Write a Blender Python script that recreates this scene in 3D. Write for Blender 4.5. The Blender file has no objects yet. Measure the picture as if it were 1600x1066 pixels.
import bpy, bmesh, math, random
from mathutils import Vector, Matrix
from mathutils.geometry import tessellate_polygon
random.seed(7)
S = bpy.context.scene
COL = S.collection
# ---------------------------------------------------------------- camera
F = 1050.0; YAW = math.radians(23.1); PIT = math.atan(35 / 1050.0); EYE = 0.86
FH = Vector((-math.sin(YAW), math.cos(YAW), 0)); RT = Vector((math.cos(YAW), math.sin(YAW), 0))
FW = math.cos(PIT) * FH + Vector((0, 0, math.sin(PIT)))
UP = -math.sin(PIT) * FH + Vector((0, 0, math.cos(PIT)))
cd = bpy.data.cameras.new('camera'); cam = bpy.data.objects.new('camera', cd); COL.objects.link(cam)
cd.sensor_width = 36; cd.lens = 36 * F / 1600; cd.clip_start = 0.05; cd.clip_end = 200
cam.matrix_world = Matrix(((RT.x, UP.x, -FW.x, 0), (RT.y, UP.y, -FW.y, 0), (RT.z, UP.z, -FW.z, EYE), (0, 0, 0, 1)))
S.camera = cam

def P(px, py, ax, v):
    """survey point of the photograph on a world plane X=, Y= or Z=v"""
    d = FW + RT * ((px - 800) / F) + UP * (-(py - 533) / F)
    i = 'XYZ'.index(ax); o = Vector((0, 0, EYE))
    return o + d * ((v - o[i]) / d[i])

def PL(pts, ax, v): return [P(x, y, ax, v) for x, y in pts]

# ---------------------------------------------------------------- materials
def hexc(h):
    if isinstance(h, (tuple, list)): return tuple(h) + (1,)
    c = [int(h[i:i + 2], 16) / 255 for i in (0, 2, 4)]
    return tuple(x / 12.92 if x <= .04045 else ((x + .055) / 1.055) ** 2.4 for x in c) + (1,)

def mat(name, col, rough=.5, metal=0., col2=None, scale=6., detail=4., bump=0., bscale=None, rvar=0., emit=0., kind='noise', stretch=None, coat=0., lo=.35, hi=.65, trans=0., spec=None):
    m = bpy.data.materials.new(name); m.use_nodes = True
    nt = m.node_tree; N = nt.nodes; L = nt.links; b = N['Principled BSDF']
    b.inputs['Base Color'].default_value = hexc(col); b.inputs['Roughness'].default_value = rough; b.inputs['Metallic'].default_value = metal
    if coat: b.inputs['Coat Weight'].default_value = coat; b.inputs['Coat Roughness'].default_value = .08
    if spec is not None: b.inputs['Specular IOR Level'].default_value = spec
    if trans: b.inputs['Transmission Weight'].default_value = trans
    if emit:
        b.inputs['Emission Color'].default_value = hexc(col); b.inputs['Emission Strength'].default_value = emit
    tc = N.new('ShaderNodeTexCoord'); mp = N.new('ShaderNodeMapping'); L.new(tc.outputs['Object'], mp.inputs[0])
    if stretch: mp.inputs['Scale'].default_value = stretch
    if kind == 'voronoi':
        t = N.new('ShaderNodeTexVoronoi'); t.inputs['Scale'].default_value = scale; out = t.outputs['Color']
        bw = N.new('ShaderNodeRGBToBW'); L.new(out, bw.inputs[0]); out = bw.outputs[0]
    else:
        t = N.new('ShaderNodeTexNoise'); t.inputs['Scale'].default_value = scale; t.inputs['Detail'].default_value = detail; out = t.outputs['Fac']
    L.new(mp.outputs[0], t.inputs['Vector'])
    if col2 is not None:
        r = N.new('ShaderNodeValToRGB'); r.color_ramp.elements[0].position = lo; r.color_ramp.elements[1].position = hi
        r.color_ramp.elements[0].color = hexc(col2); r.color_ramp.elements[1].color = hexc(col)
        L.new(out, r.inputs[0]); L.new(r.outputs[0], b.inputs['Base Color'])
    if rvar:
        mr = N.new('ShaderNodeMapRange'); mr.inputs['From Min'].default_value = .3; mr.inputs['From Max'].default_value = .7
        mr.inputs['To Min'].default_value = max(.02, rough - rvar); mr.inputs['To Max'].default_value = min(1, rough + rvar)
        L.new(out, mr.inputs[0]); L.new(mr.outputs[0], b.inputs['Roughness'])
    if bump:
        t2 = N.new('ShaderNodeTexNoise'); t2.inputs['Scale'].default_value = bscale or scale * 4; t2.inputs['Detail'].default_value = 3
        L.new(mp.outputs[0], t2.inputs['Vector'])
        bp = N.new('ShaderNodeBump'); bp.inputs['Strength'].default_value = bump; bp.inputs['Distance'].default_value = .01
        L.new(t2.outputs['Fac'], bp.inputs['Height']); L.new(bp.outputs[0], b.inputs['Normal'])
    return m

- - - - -

Type out the whole listing above again, exactly as it stands.

THE OUTPUT:
Write a Blender Python script that recreates this scene in 3D. Write for Blender 4.5. The Blender file has no objects yet. Measure the picture as if it were 1600x1066 pixels.
import bpy, bmesh, math, random
from mathutils import Vector, Matrix
from mathutils.geometry import tessellate_polygon
random.seed(7)
S = bpy.context.scene
COL = S.collection
# ---------------------------------------------------------------- camera
F = 1050.0; YAW = math.radians(23.1); PIT = math.atan(35 / 1050.0); EYE = 0.86
FH = Vector((-math.sin(YAW), math.cos(YAW), 0)); RT = Vector((math.cos(YAW), math.sin(YAW), 0))
FW = math.cos(PIT) * FH + Vector((0, 0, math.sin(PIT)))
UP = -math.sin(PIT) * FH + Vector((0, 0, math.cos(PIT)))
cd = bpy.data.cameras.new('camera'); cam = bpy.data.objects.new('camera', cd); COL.objects.link(cam)
cd.sensor_width = 36; cd.lens = 36 * F / 1600; cd.clip_start = 0.05; cd.clip_end = 200
cam.matrix_world = Matrix(((RT.x, UP.x, -FW.x, 0), (RT.y, UP.y, -FW.y, 0), (RT.z, UP.z, -FW.z, EYE), (0, 0, 0, 1)))
S.camera = cam

def P(px, py, ax, v):
    """survey point of the photograph on a world plane X=, Y= or Z=v"""
    d = FW + RT * ((px - 800) / F) + UP * (-(py - 533) / F)
    i = 'XYZ'.index(ax); o = Vector((0, 0, EYE))
    return o + d * ((v - o[i]) / d[i])

def PL(pts, ax, v): return [P(x, y, ax, v) for x, y in pts]

# ---------------------------------------------------------------- materials
def hexc(h):
    if isinstance(h, (tuple, list)): return tuple(h) + (1,)
    c = [int(h[i:i + 2], 16) / 255 for i in (0, 2, 4)]
    return tuple(x / 12.92 if x <= .04045 else ((x + .055) / 1.055) ** 2.4 for x in c) + (1,)

def mat(name, col, rough=.5, metal=0., col2=None, scale=6., detail=4., bump=0., bscale=None, rvar=0., emit=0., kind='noise', stretch=None, coat=0., lo=.35, hi=.65, trans=0., spec=None):
    m = bpy.data.materials.new(name); m.use_nodes = True
    nt = m.node_tree; N = nt.nodes; L = nt.links; b = N['Principled BSDF']
    b.inputs['Base Color'].default_value = hexc(col); b.inputs['Roughness'].default_value = rough; b.inputs['Metallic'].default_value = metal
    if coat: b.inputs['Coat Weight'].default_value = coat; b.inputs['Coat Roughness'].default_value = .08
    if spec is not None: b.inputs['Specular IOR Level'].default_value = spec
    if trans: b.inputs['Transmission Weight'].default_value = trans
    if emit:
        b.inputs['Emission Color'].default_value = hexc(col); b.inputs['Emission Strength'].default_value = emit
    tc = N.new('ShaderNodeTexCoord'); mp = N.new('ShaderNodeMapping'); L.new(tc.outputs['Object'], mp.inputs[0])
    if stretch: mp.inputs['Scale'].default_value = stretch
    if kind == 'voronoi':
        t = N.new('ShaderNodeTexVoronoi'); t.inputs['Scale'].default_value = scale; out = t.outputs['Color']
        bw = N.new('ShaderNodeRGBToBW'); L.new(out, bw.inputs[0]); out = bw.outputs[0]
    else:
        t = N.new('ShaderNodeTexNoise'); t.inputs['Scale'].default_value = scale; t.inputs['Detail'].default_value = detail; out = t.outputs['Fac']
    L.new(mp.outputs[0], t.inputs['Vector'])
    if col2 is not None:
        r = N.new('ShaderNodeValToRGB'); r.color_ramp.elements[0].position = lo; r.color_ramp.elements[1].position = hi
        r.color_ramp.elements[0].color = hexc(col2); r.color_ramp.elements[1].color = hexc(col)
        L.new(out, r.inputs[0]); L.new(r.outputs[0], b.inputs['Base Color'])
    if rvar:
        mr = N.new('ShaderNodeMapRange'); mr.inputs['From Min'].default_value = .3; mr.inputs['From Max'].default_value = .7
        mr.inputs['To Min'].default_value = max(.02, rough - rvar); mr.inputs['To Max'].default_value = min(1, rough + rvar)
        L.new(out, mr.inputs[0]); L.new(mr.outputs[0], b.inputs['Roughness'])
    if bump:
        t2 = N.new('ShaderNodeTexNoise'); t2.inputs['Scale'].default_value = bscale or scale * 4; t2.inputs['Detail'].default_value = 3
        L.new(mp.outputs[0], t2.inputs['Vector'])
        bp = N.new('ShaderNodeBump'); bp.inputs['Strength'].default_value = bump; bp.inputs['Distance'].default_value = .01
        L.new(t2.outputs['Fac'], bp.inputs['Height']); L.new(bp.outputs[0], b.inputs['Normal'])
    return m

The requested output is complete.